March 9, 2013 PRINT Bookmark and Share

New Highs for Lowell

River Hawks Claim First Hockey East Regular Season Title

by Scott McLaughlin/Senior Writer

Josh Holmstrom celebrates with the Hockey East regular season championshop trophy.

Josh Holmstrom celebrates with the Hockey East regular season championshop trophy.

PROVIDENCE, R.I. — At this time two years ago, Massachusetts-Lowell was wrapping up the worst season in its Division I history. The River Hawks went 5-25-4 that season, and head coach Blaise MacDonald was let go after the season.

Lowell turned to alumnus Norm Bazin to turn the program around, and to the surprise of just about everyone, he did it in just one year. The River Hawks' 19-win improvement last season was the biggest ever under a first-year head coach. The only thing they didn't do last season was win some hardware, so naturally that became the goal for this season.

They reached that goal on Saturday, when they beat Providence 4-1 to win their first Hockey East regular-season championship.

"I don't think you think about those things when you take over a team and you're trying to restructure things and build a culture of accountability," Bazin said. "It's exciting for the guys. Some of them have suffered quite a bit in terms of having tough seasons. I'm most proud of those guys because they've been through so many hard times that I think it makes it easier to appreciate the good times."
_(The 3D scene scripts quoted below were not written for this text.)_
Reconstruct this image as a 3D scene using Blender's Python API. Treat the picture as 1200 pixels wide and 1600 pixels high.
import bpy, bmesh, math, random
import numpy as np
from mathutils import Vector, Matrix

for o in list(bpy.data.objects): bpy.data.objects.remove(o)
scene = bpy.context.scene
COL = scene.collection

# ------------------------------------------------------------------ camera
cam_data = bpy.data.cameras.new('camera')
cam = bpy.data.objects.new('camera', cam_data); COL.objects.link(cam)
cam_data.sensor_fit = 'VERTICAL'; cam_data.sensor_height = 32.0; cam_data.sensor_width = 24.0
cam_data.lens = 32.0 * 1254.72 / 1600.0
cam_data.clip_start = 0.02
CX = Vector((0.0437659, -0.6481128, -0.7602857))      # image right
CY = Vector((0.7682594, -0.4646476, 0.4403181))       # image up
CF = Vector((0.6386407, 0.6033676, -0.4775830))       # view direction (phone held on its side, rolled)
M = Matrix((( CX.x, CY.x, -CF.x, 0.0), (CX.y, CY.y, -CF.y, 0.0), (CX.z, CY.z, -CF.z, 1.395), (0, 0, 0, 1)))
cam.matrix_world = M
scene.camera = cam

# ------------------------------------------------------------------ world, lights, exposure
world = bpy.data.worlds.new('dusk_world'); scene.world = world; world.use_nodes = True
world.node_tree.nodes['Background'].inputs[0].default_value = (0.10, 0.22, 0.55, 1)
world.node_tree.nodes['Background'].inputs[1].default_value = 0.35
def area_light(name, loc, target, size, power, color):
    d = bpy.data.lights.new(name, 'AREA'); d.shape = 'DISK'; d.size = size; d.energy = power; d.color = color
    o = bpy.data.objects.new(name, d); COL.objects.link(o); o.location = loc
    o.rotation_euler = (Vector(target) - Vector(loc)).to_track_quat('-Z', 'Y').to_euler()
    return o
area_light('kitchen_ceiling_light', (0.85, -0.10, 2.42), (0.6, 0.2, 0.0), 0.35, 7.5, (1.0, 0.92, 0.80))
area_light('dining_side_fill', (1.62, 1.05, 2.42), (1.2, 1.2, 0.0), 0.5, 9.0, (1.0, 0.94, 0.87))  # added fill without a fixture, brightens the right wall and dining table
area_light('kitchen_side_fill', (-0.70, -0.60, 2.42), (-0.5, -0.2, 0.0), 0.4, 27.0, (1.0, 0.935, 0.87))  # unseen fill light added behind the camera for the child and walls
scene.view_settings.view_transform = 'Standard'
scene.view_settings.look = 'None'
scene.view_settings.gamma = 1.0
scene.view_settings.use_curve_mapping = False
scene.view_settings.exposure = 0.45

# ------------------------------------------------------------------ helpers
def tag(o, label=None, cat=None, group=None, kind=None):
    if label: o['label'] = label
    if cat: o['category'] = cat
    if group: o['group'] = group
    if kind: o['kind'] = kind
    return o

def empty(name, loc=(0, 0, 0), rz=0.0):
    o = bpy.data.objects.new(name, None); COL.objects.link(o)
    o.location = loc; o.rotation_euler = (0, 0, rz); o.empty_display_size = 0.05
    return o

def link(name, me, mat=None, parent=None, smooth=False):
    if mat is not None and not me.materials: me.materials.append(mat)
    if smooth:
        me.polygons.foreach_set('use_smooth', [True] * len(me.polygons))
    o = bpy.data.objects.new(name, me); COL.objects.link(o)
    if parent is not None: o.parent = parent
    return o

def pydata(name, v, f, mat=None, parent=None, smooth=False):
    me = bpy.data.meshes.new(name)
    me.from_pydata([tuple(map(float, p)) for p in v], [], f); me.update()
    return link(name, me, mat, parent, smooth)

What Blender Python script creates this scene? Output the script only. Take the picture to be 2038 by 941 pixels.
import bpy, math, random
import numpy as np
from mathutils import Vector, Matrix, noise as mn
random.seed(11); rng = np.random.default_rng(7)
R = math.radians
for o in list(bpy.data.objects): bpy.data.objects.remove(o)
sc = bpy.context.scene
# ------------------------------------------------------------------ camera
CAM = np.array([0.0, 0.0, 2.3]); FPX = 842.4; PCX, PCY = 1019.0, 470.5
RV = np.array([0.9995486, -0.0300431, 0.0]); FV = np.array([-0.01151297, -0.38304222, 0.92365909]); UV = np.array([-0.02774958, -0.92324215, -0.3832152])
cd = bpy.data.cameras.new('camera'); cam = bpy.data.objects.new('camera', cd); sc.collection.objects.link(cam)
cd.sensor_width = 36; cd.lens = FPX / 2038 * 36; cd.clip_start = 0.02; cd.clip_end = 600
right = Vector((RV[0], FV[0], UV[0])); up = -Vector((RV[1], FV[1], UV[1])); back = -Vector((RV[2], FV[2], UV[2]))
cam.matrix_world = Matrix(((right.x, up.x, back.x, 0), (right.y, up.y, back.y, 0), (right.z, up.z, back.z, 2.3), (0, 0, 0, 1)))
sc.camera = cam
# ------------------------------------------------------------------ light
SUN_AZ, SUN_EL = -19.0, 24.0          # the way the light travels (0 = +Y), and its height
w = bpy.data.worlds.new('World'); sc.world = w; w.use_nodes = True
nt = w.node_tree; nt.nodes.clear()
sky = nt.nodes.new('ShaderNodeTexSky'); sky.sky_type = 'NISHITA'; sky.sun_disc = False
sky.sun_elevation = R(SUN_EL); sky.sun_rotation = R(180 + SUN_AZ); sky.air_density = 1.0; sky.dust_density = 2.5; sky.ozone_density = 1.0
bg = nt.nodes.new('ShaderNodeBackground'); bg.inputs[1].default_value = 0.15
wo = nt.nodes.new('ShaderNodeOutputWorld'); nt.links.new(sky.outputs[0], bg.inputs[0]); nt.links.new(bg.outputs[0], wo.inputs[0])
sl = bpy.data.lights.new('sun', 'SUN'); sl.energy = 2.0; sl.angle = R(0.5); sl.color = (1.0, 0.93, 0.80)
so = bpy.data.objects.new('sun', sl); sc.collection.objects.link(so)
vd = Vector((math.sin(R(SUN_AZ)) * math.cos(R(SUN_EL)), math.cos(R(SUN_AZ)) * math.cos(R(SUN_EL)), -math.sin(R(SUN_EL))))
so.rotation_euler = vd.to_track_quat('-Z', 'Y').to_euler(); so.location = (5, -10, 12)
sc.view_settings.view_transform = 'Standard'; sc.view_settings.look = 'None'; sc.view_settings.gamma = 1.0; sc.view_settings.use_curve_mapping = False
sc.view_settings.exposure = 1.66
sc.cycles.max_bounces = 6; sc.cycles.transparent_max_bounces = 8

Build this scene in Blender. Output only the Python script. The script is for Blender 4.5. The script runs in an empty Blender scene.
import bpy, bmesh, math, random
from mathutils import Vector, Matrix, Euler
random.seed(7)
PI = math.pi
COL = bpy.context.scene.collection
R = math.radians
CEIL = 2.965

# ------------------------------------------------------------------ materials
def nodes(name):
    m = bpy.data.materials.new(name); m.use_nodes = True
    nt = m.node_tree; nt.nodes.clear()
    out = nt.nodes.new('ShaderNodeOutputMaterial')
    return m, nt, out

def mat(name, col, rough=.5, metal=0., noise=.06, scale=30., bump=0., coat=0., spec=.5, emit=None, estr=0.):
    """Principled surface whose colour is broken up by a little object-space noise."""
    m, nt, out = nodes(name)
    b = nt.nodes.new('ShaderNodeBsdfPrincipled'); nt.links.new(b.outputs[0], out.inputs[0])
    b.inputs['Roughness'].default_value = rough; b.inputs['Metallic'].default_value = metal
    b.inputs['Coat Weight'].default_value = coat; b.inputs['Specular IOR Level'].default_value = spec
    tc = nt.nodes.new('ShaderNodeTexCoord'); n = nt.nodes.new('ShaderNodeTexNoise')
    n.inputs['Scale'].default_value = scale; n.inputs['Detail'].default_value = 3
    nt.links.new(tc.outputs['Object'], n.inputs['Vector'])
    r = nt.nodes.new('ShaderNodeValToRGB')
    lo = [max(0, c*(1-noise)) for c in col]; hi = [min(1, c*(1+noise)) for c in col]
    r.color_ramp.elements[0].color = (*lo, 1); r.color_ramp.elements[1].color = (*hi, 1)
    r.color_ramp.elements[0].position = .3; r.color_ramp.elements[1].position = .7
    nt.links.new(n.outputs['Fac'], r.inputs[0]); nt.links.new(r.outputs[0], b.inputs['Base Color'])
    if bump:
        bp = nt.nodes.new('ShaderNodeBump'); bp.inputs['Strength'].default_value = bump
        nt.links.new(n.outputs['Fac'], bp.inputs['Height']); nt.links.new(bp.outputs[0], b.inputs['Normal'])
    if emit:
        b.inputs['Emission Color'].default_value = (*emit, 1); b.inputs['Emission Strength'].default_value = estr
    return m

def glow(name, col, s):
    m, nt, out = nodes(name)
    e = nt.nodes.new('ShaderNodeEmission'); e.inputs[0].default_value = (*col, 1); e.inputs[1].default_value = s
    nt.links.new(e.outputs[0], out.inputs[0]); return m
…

Given their second-place finish last season, and the number of players they had coming back, the River Hawks knew they had the ability to get to this point. A 4-7-1 start to the season raised a lot of questions, though. Most of their top forwards weren't scoring. Their new defensemen were struggling to adjust. Goalie Doug Carr's numbers weren't anywhere close to what they had been a year before, when he was named a Second Team All-Star.

But then Lowell found some momentum heading into winter break. The River Hawks shut out Northeastern and Harvard in their final two games of the first semester, and when they came back from break, they looked like a completely different team. They looked like the team they were supposed to be.

They reeled off seven straight wins to open the second half and ultimately ran their unbeaten streak to 11 games. They hit a bump in the road with a winless weekend against Merrimack and Maine in early February, but then they bounced back with another winning streak, this one seven games.

"Coach just told us to keep working, and we knew that our bounces would come eventually," said junior forward Josh Holmstrom, who had a goal and an assist on Saturday. "I think it's just the work that we've put in day in, day out. You can see it on everyone's faces after a game like tonight. Everyone's exhausted. Everybody left it all out there. I think that's just the way it's been the whole year. We never quit. We never gave up. We knew we had a good group, and we knew we could do something special with it."

Fittingly, bouncing back was a theme again on the final weekend. Providence won Friday's game in Lowell 3-0, meaning the River Hawks would have to go on the road to win the regular-season title.

They didn't play their best game of the season on Saturday, but they excelled on special teams. They went 2-for-6 on their own power plays, and more importantly, their penalty kill was a perfect 10-for-10.

"It took looking deep inside and saying, 'Hey, that's not good enough,'" Bazin said. "We knew we weren't good enough last night. It wasn't an external factor that caused us to lose last night. It was a lack of urgency. We had it tonight. We were better tonight. I thought we won a lot of puck battles."

Another place they excelled was in goal. After having his 13-game winning streak snapped on Friday, Connor Hellebuyck stopped 32 of 33 shots on Saturday. The freshman netminder finishes the regular season with a 14-2-0 record, 1.49 goals against average and .945 save percentage.

Perhaps not so coincidentally, Lowell's turnaround started the same time Hellebuyck emerged as a viable option. He got those two shutouts against Northeastern and Harvard, and then didn't lose again until Friday night. Both of Lowell's losses during that stretch came while Hellebuyck was battling an injury that forced him to miss nearly a month.

"It's been big," Holmstrom said of Hellebuyck's play. "He's very calm back there. He's seeing a lot of pucks and he's not giving up many second chances. He's doing well back there, and I think just our team defense in general has been very good down the stretch. It's making it difficult for opposing teams to score goals."

The River Hawks still have more they want to accomplish this season — starting with advancing to the TD Garden for the Hockey East semifinals, something they couldn't do last year. But for now, they can celebrate a milestone night in the program's history. They turned the program around. They turned the season around. And now, for the first time, they're champions.